World Affairs: The UNinvited

New Yorkers last week equated the United Nations not with political intransigence but with plain old gridlock. “They ought to move it out of New York!” said one very agitated cabbie named Mahmoud Mahmoud on Tuesday, as his taxi took twenty minutes to cover ten blocks of Park Avenue. The New York Palace hotel – perhaps because it’s owned by the royal family of Brunei – housed no fewer than a dozen heads of state, including one entourage that took some 250 rooms. Notes the Palace’s Jennifer Tsonas, “Some are protected by the State Department, some the Secret Service; we had NYPD presence, the Fire Department, those bomb-sniffing dogs. We’re used to VIP security, but the difference here is that it’s all at once.” Anyone stopping for a drink at the hotel had to first pass a bar of an entirely different sort – a large concrete traffic barrier deposited in front of the Madison Avenue entrance, presumably to keep truck bombs out of Le Cirque.

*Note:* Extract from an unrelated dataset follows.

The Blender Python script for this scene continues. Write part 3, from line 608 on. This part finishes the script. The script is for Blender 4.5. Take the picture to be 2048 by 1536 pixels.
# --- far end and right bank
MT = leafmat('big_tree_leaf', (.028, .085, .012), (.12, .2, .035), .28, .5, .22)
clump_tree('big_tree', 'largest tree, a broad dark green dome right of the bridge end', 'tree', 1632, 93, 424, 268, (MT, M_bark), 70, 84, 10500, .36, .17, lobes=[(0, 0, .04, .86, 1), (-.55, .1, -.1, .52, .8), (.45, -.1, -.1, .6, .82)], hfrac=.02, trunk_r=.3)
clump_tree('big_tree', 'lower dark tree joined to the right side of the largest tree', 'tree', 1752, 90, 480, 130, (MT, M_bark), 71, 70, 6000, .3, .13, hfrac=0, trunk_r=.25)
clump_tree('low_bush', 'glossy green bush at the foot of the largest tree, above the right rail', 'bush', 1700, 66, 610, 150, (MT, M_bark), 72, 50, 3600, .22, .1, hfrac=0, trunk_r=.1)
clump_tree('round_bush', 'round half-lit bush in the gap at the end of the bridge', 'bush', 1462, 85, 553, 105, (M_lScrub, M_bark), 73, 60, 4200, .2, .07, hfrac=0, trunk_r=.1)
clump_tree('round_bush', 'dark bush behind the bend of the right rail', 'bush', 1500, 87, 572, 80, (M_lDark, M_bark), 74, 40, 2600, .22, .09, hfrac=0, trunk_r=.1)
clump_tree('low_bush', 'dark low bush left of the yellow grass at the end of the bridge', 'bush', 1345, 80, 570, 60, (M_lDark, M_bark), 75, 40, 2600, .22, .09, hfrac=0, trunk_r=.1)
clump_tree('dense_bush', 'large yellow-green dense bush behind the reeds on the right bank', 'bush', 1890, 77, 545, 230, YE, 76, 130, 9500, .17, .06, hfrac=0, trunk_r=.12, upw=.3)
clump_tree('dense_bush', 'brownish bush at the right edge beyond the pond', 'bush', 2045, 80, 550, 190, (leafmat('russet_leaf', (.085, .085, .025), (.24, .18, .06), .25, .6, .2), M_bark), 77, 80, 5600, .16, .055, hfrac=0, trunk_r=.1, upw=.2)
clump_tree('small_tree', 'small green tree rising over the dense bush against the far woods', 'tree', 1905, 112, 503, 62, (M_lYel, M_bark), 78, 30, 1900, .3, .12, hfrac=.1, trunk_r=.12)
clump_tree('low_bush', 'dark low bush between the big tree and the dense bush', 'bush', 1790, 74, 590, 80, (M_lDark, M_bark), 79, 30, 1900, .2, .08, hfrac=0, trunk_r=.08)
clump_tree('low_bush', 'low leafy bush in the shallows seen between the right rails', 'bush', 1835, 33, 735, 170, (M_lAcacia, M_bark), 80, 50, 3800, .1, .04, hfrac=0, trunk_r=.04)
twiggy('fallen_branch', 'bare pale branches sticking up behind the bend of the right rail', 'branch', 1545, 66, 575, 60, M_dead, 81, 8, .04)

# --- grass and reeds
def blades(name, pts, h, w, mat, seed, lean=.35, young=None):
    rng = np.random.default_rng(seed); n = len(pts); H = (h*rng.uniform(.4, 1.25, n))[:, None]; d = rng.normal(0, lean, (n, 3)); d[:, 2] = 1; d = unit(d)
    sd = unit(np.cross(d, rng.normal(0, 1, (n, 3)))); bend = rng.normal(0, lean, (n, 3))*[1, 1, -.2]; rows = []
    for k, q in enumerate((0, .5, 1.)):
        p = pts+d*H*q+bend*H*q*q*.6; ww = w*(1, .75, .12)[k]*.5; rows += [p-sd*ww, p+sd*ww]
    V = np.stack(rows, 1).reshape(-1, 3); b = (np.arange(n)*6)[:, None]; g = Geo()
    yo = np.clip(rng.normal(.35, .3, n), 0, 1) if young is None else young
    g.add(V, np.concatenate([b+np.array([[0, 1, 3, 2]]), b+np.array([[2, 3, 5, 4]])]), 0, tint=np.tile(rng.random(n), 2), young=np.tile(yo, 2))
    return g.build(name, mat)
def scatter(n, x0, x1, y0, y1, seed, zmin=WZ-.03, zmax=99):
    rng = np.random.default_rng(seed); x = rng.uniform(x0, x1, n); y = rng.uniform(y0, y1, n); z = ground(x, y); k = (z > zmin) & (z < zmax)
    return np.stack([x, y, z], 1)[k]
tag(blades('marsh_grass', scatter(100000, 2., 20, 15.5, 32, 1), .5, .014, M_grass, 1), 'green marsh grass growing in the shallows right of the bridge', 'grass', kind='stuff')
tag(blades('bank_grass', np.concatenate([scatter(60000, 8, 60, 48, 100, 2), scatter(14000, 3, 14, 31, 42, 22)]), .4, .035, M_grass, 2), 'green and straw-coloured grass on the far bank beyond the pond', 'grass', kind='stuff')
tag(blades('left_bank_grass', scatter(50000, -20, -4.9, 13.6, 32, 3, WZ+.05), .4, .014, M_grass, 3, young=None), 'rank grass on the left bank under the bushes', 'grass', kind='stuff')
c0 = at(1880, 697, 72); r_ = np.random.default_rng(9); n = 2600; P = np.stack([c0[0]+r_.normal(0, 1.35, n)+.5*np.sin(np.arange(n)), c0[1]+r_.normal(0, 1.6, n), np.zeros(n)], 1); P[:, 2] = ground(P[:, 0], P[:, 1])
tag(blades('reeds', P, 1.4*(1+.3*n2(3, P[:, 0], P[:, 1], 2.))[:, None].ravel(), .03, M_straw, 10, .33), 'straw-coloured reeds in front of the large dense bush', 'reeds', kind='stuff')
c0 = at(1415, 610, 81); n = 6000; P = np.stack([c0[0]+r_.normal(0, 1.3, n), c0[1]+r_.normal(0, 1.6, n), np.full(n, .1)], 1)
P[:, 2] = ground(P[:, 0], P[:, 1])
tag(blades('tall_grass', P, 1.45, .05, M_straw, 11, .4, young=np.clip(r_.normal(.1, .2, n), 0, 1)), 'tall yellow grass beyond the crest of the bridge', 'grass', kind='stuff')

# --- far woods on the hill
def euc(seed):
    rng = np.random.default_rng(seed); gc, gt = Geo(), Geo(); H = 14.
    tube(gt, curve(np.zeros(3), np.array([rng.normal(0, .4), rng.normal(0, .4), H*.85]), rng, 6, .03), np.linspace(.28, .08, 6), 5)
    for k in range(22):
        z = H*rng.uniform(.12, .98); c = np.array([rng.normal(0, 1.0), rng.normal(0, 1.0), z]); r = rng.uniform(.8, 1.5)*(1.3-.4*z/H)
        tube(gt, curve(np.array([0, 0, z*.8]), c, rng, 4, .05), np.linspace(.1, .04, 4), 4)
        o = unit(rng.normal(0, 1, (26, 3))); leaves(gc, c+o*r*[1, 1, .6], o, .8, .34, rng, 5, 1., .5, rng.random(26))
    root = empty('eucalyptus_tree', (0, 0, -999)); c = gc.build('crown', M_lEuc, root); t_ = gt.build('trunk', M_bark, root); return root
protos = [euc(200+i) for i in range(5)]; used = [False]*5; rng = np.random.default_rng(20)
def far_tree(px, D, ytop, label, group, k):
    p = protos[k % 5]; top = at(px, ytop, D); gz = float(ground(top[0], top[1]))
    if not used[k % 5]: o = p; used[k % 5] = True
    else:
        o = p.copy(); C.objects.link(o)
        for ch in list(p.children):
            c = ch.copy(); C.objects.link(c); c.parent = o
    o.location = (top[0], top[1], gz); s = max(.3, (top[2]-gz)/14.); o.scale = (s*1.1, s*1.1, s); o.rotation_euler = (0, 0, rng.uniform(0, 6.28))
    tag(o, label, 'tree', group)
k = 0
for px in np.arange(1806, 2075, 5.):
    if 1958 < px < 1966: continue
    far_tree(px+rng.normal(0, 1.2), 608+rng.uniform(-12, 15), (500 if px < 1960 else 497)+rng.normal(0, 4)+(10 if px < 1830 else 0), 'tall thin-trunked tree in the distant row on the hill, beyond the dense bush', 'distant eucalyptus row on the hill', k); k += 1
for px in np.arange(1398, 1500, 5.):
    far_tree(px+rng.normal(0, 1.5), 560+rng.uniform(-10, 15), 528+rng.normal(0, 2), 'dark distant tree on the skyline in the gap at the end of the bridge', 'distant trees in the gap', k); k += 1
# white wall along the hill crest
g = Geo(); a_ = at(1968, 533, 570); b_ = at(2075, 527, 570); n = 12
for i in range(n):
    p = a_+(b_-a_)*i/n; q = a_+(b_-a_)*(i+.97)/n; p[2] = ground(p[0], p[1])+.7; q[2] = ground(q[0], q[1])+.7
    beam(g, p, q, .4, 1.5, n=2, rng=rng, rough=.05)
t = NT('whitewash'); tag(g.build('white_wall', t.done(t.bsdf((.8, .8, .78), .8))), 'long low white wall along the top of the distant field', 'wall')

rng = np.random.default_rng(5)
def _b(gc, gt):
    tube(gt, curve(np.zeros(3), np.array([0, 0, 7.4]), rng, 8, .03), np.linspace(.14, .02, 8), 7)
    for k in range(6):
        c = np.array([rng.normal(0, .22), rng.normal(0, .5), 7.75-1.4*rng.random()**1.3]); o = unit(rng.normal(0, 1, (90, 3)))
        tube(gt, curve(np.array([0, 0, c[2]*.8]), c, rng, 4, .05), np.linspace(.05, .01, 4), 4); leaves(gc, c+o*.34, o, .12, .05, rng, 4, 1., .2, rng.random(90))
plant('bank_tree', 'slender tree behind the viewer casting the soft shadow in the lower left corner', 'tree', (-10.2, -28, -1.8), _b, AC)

Much less hubbub – and traffic of strictly the Internet kind – surrounded a quiet little group that was in town for their country’s induction into the U.N. Tuvalu, a country made up of nine tiny islands in the South Pacific, until recently had an economy based largely on coconuts and fish. But in the digital age, it has discovered a third resource, one that Gilligan never imagined: Tuvaluan Websites carry the URL suffix “.tv,” and it turns out that television companies are very happy to spend lots of money for those domain names. A Pasadena company, dotTV, will thus be giving Tuvalu $50 million over ten years for the rights to its Web addresses. The fee roughly doubles Tuvalu’s gross domestic product, so the country can now afford U.N. dues, and on Tuesday its flag rose between Turkmenistan’s and Uganda’s. Now, that’s a New Economy.